• PROBLEM TO WORK ON: Copy each line exactly. Drop every picture.
****************************************
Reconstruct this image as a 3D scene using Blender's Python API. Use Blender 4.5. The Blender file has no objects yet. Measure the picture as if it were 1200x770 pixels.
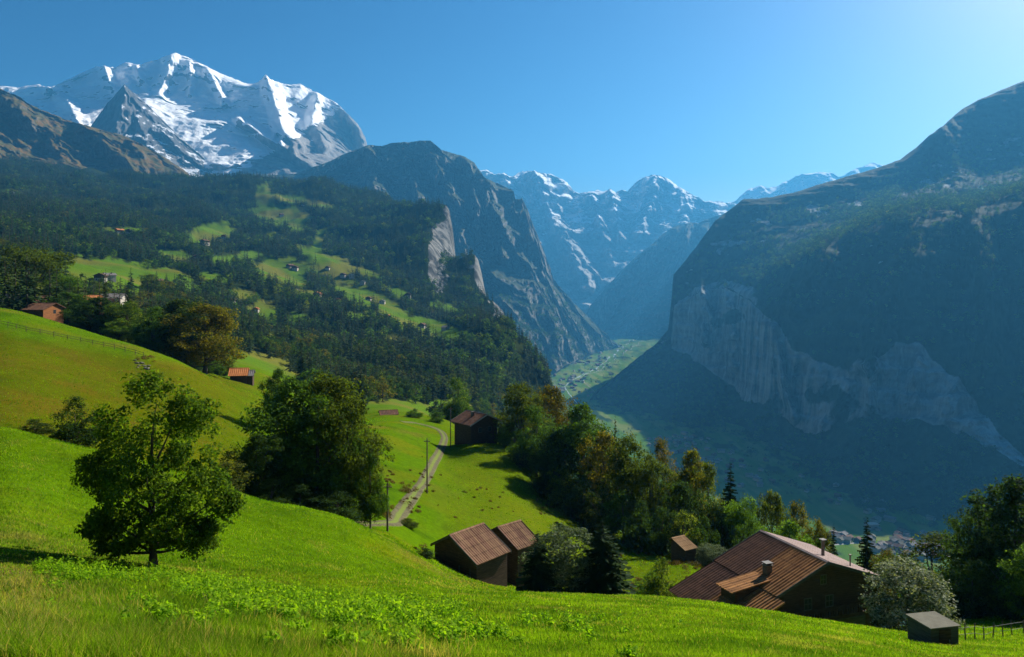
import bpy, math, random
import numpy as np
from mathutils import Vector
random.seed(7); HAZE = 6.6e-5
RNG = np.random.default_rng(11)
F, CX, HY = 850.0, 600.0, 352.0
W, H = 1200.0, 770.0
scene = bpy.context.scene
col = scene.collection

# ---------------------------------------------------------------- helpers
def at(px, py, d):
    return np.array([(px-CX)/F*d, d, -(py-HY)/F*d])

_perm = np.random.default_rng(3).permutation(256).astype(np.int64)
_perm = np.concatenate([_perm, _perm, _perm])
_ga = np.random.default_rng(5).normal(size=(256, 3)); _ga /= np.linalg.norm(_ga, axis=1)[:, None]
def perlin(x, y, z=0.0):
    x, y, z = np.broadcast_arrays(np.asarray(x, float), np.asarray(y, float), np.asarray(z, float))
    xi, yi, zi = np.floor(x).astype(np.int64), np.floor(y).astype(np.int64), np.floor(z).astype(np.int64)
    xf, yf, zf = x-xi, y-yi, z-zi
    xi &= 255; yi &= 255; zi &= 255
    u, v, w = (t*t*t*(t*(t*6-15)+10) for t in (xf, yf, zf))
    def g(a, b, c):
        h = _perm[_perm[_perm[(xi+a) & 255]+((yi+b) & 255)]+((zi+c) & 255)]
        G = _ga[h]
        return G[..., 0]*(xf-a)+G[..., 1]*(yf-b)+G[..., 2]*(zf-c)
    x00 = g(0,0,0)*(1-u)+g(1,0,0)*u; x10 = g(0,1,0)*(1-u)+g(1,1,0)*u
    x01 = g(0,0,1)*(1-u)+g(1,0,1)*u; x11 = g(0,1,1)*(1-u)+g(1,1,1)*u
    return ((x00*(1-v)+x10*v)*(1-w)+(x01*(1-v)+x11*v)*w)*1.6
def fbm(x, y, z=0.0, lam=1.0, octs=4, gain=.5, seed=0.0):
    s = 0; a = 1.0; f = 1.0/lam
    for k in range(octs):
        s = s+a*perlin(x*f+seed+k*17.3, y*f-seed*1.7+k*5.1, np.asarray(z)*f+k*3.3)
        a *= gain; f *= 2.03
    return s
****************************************
• RESPONSE TO THE TASK:
Reconstruct this image as a 3D scene using Blender's Python API. Use Blender 4.5. The Blender file has no objects yet. Measure the picture as if it were 1200x770 pixels.
import bpy, math, random
import numpy as np
from mathutils import Vector
random.seed(7); HAZE = 6.6e-5
RNG = np.random.default_rng(11)
F, CX, HY = 850.0, 600.0, 352.0
W, H = 1200.0, 770.0
scene = bpy.context.scene
col = scene.collection

# ---------------------------------------------------------------- helpers
def at(px, py, d):
    return np.array([(px-CX)/F*d, d, -(py-HY)/F*d])

_perm = np.random.default_rng(3).permutation(256).astype(np.int64)
_perm = np.concatenate([_perm, _perm, _perm])
_ga = np.random.default_rng(5).normal(size=(256, 3)); _ga /= np.linalg.norm(_ga, axis=1)[:, None]
def perlin(x, y, z=0.0):
    x, y, z = np.broadcast_arrays(np.asarray(x, float), np.asarray(y, float), np.asarray(z, float))
    xi, yi, zi = np.floor(x).astype(np.int64), np.floor(y).astype(np.int64), np.floor(z).astype(np.int64)
    xf, yf, zf = x-xi, y-yi, z-zi
    xi &= 255; yi &= 255; zi &= 255
    u, v, w = (t*t*t*(t*(t*6-15)+10) for t in (xf, yf, zf))
    def g(a, b, c):
        h = _perm[_perm[_perm[(xi+a) & 255]+((yi+b) & 255)]+((zi+c) & 255)]
        G = _ga[h]
        return G[..., 0]*(xf-a)+G[..., 1]*(yf-b)+G[..., 2]*(zf-c)
    x00 = g(0,0,0)*(1-u)+g(1,0,0)*u; x10 = g(0,1,0)*(1-u)+g(1,1,0)*u
    x01 = g(0,0,1)*(1-u)+g(1,0,1)*u; x11 = g(0,1,1)*(1-u)+g(1,1,1)*u
    return ((x00*(1-v)+x10*v)*(1-w)+(x01*(1-v)+x11*v)*w)*1.6
def fbm(x, y, z=0.0, lam=1.0, octs=4, gain=.5, seed=0.0):
    s = 0; a = 1.0; f = 1.0/lam
    for k in range(octs):
        s = s+a*perlin(x*f+seed+k*17.3, y*f-seed*1.7+k*5.1, np.asarray(z)*f+k*3.3)
        a *= gain; f *= 2.03
    return s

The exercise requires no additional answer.